Toward HDL Extensions for Rapid AI/ML Accelerator Generation

Abstract

StoneCutter, a language construct and compiler embedded in the OpenSoC System Architect family of tools, is designed to provide software architects the ability to rapidly prototype instruction set extensions and hardware accelerators. The StoneCutter compilation flow ingests high level syntax and outputs optimized and pipelined Chisel HDL for further compilation to platform-specific RTL. However, unlike other HDL approaches, StoneCutter is rooted in the notion that users define syntactic blocks that map directly to individual instruction definitions as opposed to classic finite state machines. When integrated with the adjacent System Architect design flow, Stone-Cutter provides a familiar, C-like language construct by which to develop the implementation for individual, programmable instructions. The LLVM-based StoneCutter compiler performs individual instruction and whole-ISA optimizations in order to generate a high performance, Chisel HDL representation of the target design. Utilizing the existing Chisel tools, users can also generate C++ cycle accurate simulation models as well as Verilog representations of the target design.

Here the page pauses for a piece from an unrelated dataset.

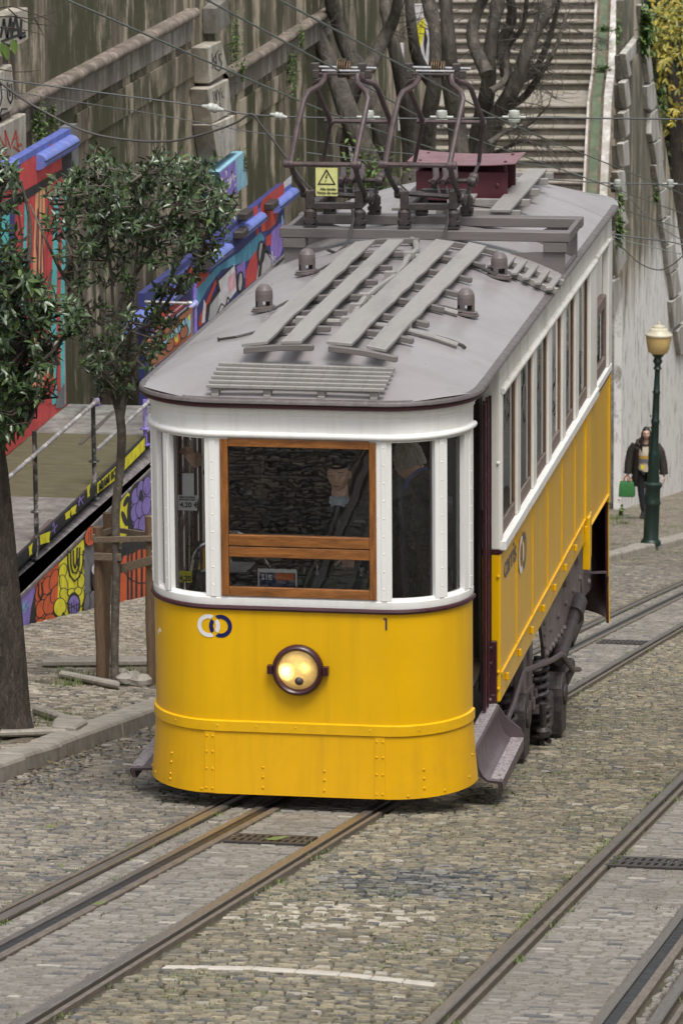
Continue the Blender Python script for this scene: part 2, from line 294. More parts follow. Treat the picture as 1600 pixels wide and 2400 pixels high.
# ------------------------------------------------------------------ mesh building
SPLIT = set('front_window_stile side_pillar rack_bearer panel_batten beam_bracket door_post cab_bulkhead rear_walkway capping_bracket metal_strip brake_block plank_bearer_end roof_conduit loose_cable underframe beam_tie gate_cable spring_plank lower_side_bolt rear_window_pillar'.split())
class MB:
    def __init__(s): s.v = []; s.f = []; s.mi = []; s.tint = []; s.m = 0; s.has_t = False; s.parts = []
    def add(s, vs, fs, tint=None):
        o = len(s.v); c = len(s.f); s.v += [tuple(p) for p in vs]
        for f in fs:
            s.f.append([i+o for i in f]); s.mi.append(s.m); s.tint.append(tint if tint is not None else .5)
        s.parts.append((o, len(s.v), c, len(s.f)))
    def box(s, x0, x1, y0, y1, z0, z1):
        s.add([(x0, y0, z0), (x1, y0, z0), (x1, y1, z0), (x0, y1, z0), (x0, y0, z1), (x1, y0, z1), (x1, y1, z1), (x0, y1, z1)],
              [(3, 2, 1, 0), (4, 5, 6, 7), (0, 1, 5, 4), (1, 2, 6, 5), (2, 3, 7, 6), (3, 0, 4, 7)])
    def beam(s, a, b, w, h, up=(0, 0, 1)):
        """bar of section w x h from a to b"""
        a, b = Vector(a), Vector(b); d = (b-a).normalized(); up = Vector(up)
        if abs(d.dot(up)) > .98: up = Vector((0, 1, 0))
        x = d.cross(up).normalized(); u = x.cross(d)
        vs = [p+x*i*w/2+u*j*h/2 for p in (a, b) for i, j in ((-1, -1), (1, -1), (1, 1), (-1, 1))]
        s.add(vs, [(3, 2, 1, 0), (4, 5, 6, 7), (0, 1, 5, 4), (1, 2, 6, 5), (2, 3, 7, 6), (3, 0, 4, 7)])
    def tube(s, pts, r, seg=8, cap=True, tint=None):
        pts = [Vector(p) for p in pts]; n = len(pts)
        rs = r if hasattr(r, '__len__') else [r]*n
        vs = []; prev = None
        for i, p in enumerate(pts):
            d = (pts[min(i+1, n-1)]-pts[max(i-1, 0)])
            if d.length < 1e-9: d = Vector((0, 0, 1))
            d.normalize()
            if prev is None:
                a = Vector((0, 0, 1)) if abs(d.z) < .9 else Vector((1, 0, 0)); x = d.cross(a).normalized()
            else:
                x = prev-d*prev.dot(d)
                x = x.normalized() if x.length > 1e-6 else d.orthogonal().normalized()
            prev = x; y = d.cross(x)
            for k in range(seg):
                t = 2*math.pi*k/seg; vs.append(p+(x*math.cos(t)+y*math.sin(t))*rs[i])
        fs = []
        for i in range(n-1):
            for k in range(seg):
                k2 = (k+1) % seg; fs.append((i*seg+k, i*seg+k2, (i+1)*seg+k2, (i+1)*seg+k))
        if cap: fs += [tuple(range(seg-1, -1, -1)), tuple((n-1)*seg+k for k in range(seg))]
        s.add(vs, fs, tint)
    def lathe(s, prof, c, axis=(0, 0, 1), seg=24):
        """profile [(r, h)] turned round an axis through c"""
        ax = Vector(axis).normalized(); x = ax.orthogonal().normalized(); y = ax.cross(x); c = Vector(c)
        vs = [c+ax*h+(x*math.cos(2*math.pi*k/seg)+y*math.sin(2*math.pi*k/seg))*max(r, 1e-4) for r, h in prof for k in range(seg)]
        fs = [(i*seg+k, i*seg+(k+1) % seg, (i+1)*seg+(k+1) % seg, (i+1)*seg+k) for i in range(len(prof)-1) for k in range(seg)]
        fs += [tuple(range(seg-1, -1, -1)), tuple((len(prof)-1)*seg+k for k in range(seg))]
        s.add(vs, fs)
    def prism(s, pts, vec):
        pts = [Vector(p) for p in pts]; v = Vector(vec); n = len(pts)
        s.add(pts+[p+v for p in pts], [tuple(range(n-1, -1, -1)), tuple(range(n, 2*n))]+[(i, (i+1) % n, n+(i+1) % n, n+i) for i in range(n)])
    def loft(s, rings, close=False, caps=False):
        n = len(rings[0]); vs = [p for r in rings for p in r]; fs = []
        for i in range(len(rings)-1):
            for k in range(n if close else n-1):
                k2 = (k+1) % n; fs.append((i*n+k, i*n+k2, (i+1)*n+k2, (i+1)*n+k))
        if caps: fs += [tuple(range(n-1, -1, -1)), tuple((len(rings)-1)*n+k for k in range(n))]
        s.add(vs, fs)
    def frame(s, x0, x1, y0, y1, z0, z1, a, b, lo, hi):
        """one connected rectangular frame in a plane X = const"""
        O = [(y0, z0), (y1, z0), (y1, z1), (y0, z1)]; I = [(y0+a, z0+lo), (y1-b, z0+lo), (y1-b, z1-hi), (y0+a, z1-hi)]
        vs = [(x, y, z) for x in (x0, x1) for q in (O, I) for y, z in q]; fs = []
        for k in range(4):
            j = (k+1) % 4; fs += [(k, j, 4+j, 4+k), (8+j, 8+k, 12+k, 12+j), (k, 8+k, 8+j, j), (4+j, 12+j, 12+k, 4+k)]
        s.add(vs, fs)
    def build(s, name, m, parent=None, smooth=False, bev=0, seg=1):
        if name in SPLIT and len(s.parts) > 1:
            o = None
            for i, (a, b, c, d) in enumerate(s.parts):
                q = MB(); q.v = s.v[a:b]; q.f = [[k-a for k in f] for f in s.f[c:d]]; q.mi = s.mi[c:d]; q.tint = s.tint[c:d]; q.has_t = s.has_t
                p = q.build(name, m, parent, smooth, bev, seg); o = o or p
            return o
        me = bpy.data.meshes.new(name); me.from_pydata(s.v, [], s.f)
        ms = m if isinstance(m, list) else [m]
        for x in ms: me.materials.append(x)
        if len(ms) > 1: me.polygons.foreach_set('material_index', s.mi)
        if s.has_t:
            at = me.attributes.new('tint', 'FLOAT', 'FACE'); at.data.foreach_set('value', s.tint)
        b = bmesh.new(); b.from_mesh(me); bmesh.ops.recalc_face_normals(b, faces=b.faces) if not s.has_t else None; b.to_mesh(me); b.free()
        if smooth:
            me.polygons.foreach_set('use_smooth', [True]*len(me.polygons))
            try: me.set_sharp_from_angle(angle=R(42))
            except Exception: pass
        o = bpy.data.objects.new(name, me); COL.objects.link(o)
        if parent is not None: set_parent(o, parent)
        if bev:
            md = o.modifiers.new('edge', 'BEVEL'); md.width = bev; md.segments = seg; md.limit_method = 'ANGLE'; md.angle_limit = R(40)
        return o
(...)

As a result, the StoneCutter language and associated tooling provides a very rapid, instruction set-centric design environment for rapid development and experimentation.This work describes initial efforts to extend the StoneCutter infrastructure in order to encapsulate linear algebraic constructs for direct compilation into optimized AI/ML instructions. This functionality provides users and architects the ability to utilize the StoneCutter high level language constructs to develop target and domain specific AI/ML instructions using optimized linear algebraic constructs compiled directly to target-specific RTL. This enables users to create highly optimized AI/ML hardware implementations with minimal effort in traditional hardware develop flows.